We need more oil and more refining capacity, but neither is happening any time soon. Depending on where you stand, this is a case of admirable restraint or wasted opportunity, but the ramifications of our decision to uphold the moratorium are clear: lots of complaining and hand wrininging, and $5 a gallon gas.
SDG&E put out a release today announcing its intention to build a 46MW, gas-fired peaking plant near San Diego. If all goes according to plan, it will be online in 2009 and will only be used to meet increased demand during peak consumption periods.
The release notes that the building new gas-fired plants is still very much part of California's overall energy plan, after conservation and development of new alternative energy resources.
SDG&E is moving to increase capacity to meet consumer demand and this will more than likely sail through the bureacratic morrass unchallenged because it makes fundatmental sense; the same logic does not apply for oil (and ultimately gasoline).
Just as SDG&E noted in its press release, the answer to our oil (gasoline) woes is rooted in the same three part strategy: conservation, development of new alternatives (technology), and increasing capacity.
Wer'e clearly not doing enough in the conservation department and we're making limited strides in the development of commercially viable alternative vehicle technology, but apparently we are dead set against increasing capacity.

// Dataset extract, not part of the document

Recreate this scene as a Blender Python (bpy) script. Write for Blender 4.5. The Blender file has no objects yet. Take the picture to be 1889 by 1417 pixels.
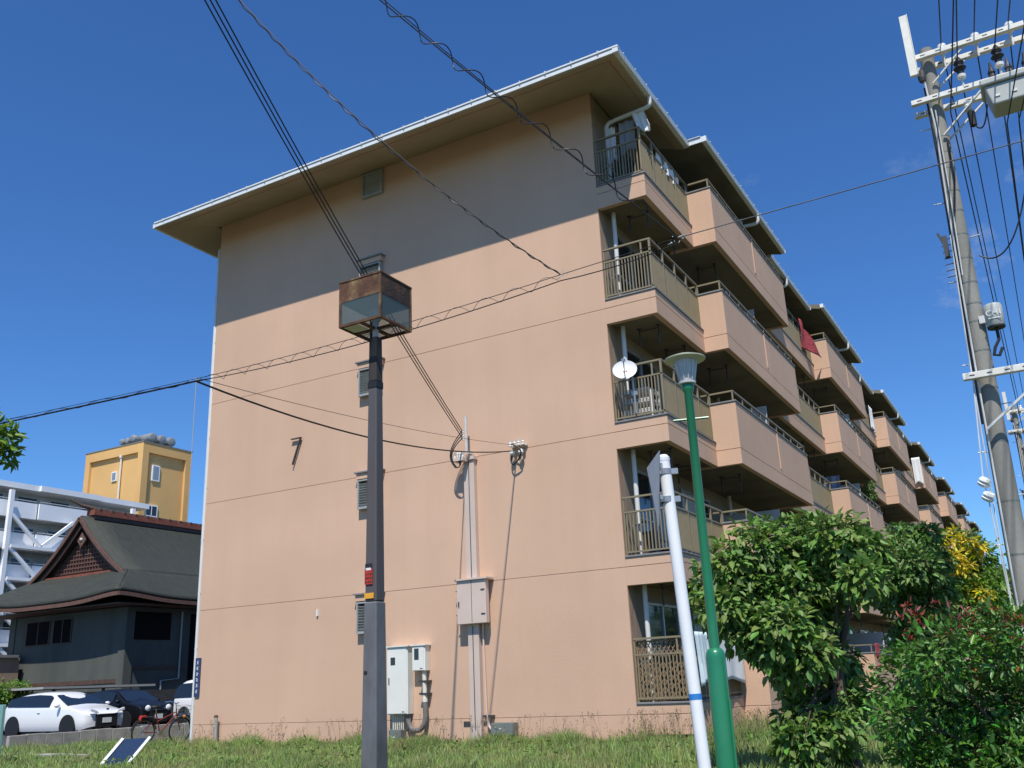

Despite the fact that we know where the oil is and how to get it, and desptite the fact that resource extraction technology is light years ahead of what it was a generation ago, everyone except George W. Bush and John McCain is saying no to drilling in
ANWR and to offshore drilling.
Clearly, in environmental impact terms, a gas-fired power plant that will only be put to limited use is not even in the same league as offshore drilling but the academic point is obvious-- we need more capacity and (rightly or wrongly) we are not willing to produce it for oil, so we have to live with the consequences and change our habits.